Monday, July 13, 2009

Catholic Clergy Braced for Fallout From Abuse Report

07/12/09
Original article
By MAEVE SHEEHAN

CATHOLIC clergy are preparing for an onslaught of criticism in the long-awaited report on the hierarchy's handling of paedophile priests, due to be given to the government this week.

The report will scrutinise how some of the country's most senior prelates handled child abuse allegations. It may be some time before it is published as the Minister for Justice, Dermot Ahern, is expected to refer the 1,000-page document to the attorney general for legal advice because criminal proceedings are in train against three priests.

The contents have already been described as 'shocking' by the Archbishop of Dublin, Dr Diarmuid Martin, who has warned priests and parishioners to expect the worst.

Clergy are preparing for the fall-out by ensuring that child protection officers are working in every parish, while circulating special prayers throughout the diocese.

Fr Joseph Mullen, chairman of the Council of Priests, which advises the archbishop, said parishes are working to ensure the responses are in place to deal with the hurt, vulnerability and anger that may follow.

"What we know and what we have communicated to priests is that heinous crimes have been committed against children by priests in the archdiocese. We must seek to uncover and know the truth," he said. Senior clergy have repeatedly been accused of failing to report paedophile priests to the Garda, moving them from parish to parish, and often encouraging victims and their parents to keep matters quiet.

The Government set up a state inquiry, led by Judge Yvonne Murphy, as a result of the lack of confidence in the hierarchy's handling of complaints against priests.

Archbishop Martin has already disclosed from diocesan records that about 400 children were abused by 152 priests since 1940.

The inquiry examined a representative sample of 46 priests reported for sexual abuse to the Catholic authorities over 24 years up to 2004.

Most attention will focus on Cardinal Desmond Connell, who was archbishop of Dublin from 1988 to 2004, along with his predecessors, Dr Dermot Ryan, and Dr Kevin McNamara.The former chancellor of the archdiocese, Monsignor Alex Stenson, was also a key figure in the diocese. He dealt with the vast majority of complaints that came to the diocese.

It is understood that his notes and records of interviews with suspected abusers and their victims made up a large part of the 65,000 diocesan documents that Archbishop Martin released to the commission of inquiry last year.

Cardinal Connell contested the release of some of the documents in a High Court action which he later withdrew.

Cardinal Connell has been publicly accused in the past of failing to report suspect priests to gardai after allegations against them were made.

In 1996, Cardinal Connell refused to confirm to gardai a priest's admission to a dioscesan official that he had abused a Dublin woman, Marie Collins. The official was Monsignor Stenson.
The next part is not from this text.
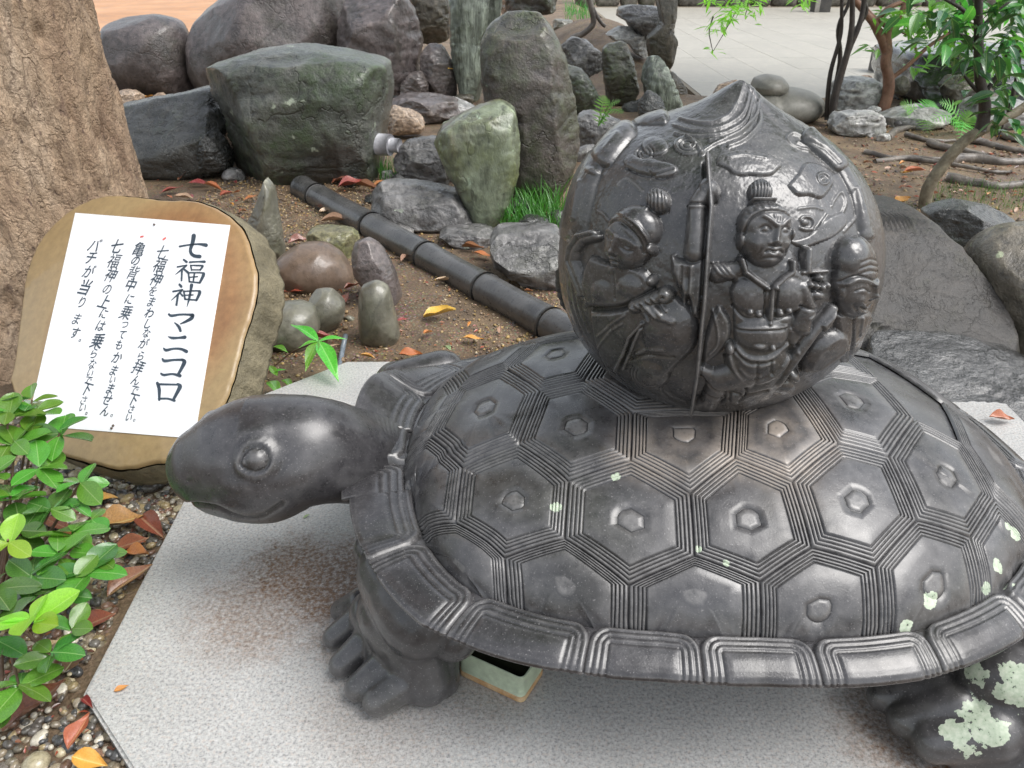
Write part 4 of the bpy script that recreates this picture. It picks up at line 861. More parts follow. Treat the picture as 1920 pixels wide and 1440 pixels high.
rock('rock', 'pointed upright green grey stone behind the sign', [(498,334),(513,352),(520,402),(533,470),(530,494),(505,502),(480,500),(468,470),(464,425),(480,385)], 500, ms['olive'], T=.10, e=.7, cuts=4, seed=18, nz=.03)
rock('cobble', 'smooth oval brown cobble beside the pointed stone', [(511,522),(520,485),(560,460),(605,458),(640,478),(662,512),(660,538),(620,550),(560,546),(525,536)], 546, ms['egg'], e=.98, cuts=1, cutd=(.95, .98), nz=.01, lev=6, seed=19, T=.16)
rock('cobble', 'rough yellow green mossy cobble behind the brown oval one', [(575,440),(585,427),(620,425),(660,430),(675,445),(672,475),(650,486),(600,470),(576,458)], 486, ms['yellow'], e=.8, cuts=3, seed=20, nz=.03)
rock('cobble', 'upright purple grey cobble leaning right of the brown oval one', [(660,475),(665,455),(688,446),(715,463),(740,508),(754,560),(748,590),(715,575),(690,545),(664,512)], 575, ms['lilac'], e=.8, cuts=4, seed=21, nz=.02, T=.09)
rock('cobble', 'egg shaped olive grey cobble with a crack nearest the plinth', [(668,565),(680,535),(705,526),(728,538),(742,590),(750,630),(736,650),(705,653),(680,642),(671,605)], 650, ms['olive'], e=.95, cuts=1, nz=.012, lev=6, seed=22, T=.08)
rock('cobble', 'rounded pale olive cobble right of the low grey one near the sign', [(574,575),(588,546),(620,543),(646,568),(643,600),(615,624),(585,620)], 622, ms['olive'], e=.95, cuts=1, nz=.012, seed=23, T=.09)
rock('cobble', 'low grey cobble half buried next to the right side of the sign', [(494,600),(515,573),(560,567),(590,580),(600,615),(585,650),(530,658),(500,640)], 655, ms['olive'], e=.95, cuts=1, nz=.012, seed=24, T=.12)
# top centre bank
rock('rock', 'mossy dark rock at the top edge above the tallest stone', [(938,-30),(1040,-30),(1045,20),(1010,30),(950,40),(935,10)], 130, ms['tall'], seed=25, e=.7)
rock('rock', 'dull green grey rock on the bank right of the tallest stone top', [(1034,40),(1046,34),(1072,38),(1080,56),(1068,62),(1040,62)], 100, ms['olive'], seed=26, e=.7)
rock('rock', 'grey rough rock behind the little fern', [(1052,85),(1075,70),(1100,75),(1118,92),(1130,100),(1130,130),(1105,150),(1068,140),(1055,110)], 195, ms['grey'], seed=27, e=.6)
rock('rock', 'grey sloping rock behind the fern, left of the dark green block', [(1062,120),(1090,130),(1110,155),(1128,190),(1125,225),(1085,222),(1066,170)], 228, ms['green'], seed=28, e=.7)
rock('rock', 'small dark rock with a pale yellow top beside the tallest stone', [(1070,150),(1080,145),(1098,150),(1101,170),(1098,195),(1085,205),(1073,195),(1068,165)], 212, ms['dark'], seed=29, e=.6)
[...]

Archbishop Kevin McNamara insured the archdiocese to protect its finances from claims from people who had been abused by priests.

But he did not reveal the scale of clerical sex abuse to the authorities.

Support groups believe that victims of clerical abuse in the Dublin archdiocese were slow to come forward to the Commission.

Maeve Lewis, director of One in Four, has asked for publication to be delayed so that more resources are put in place to deal with the expected upsurge in calls.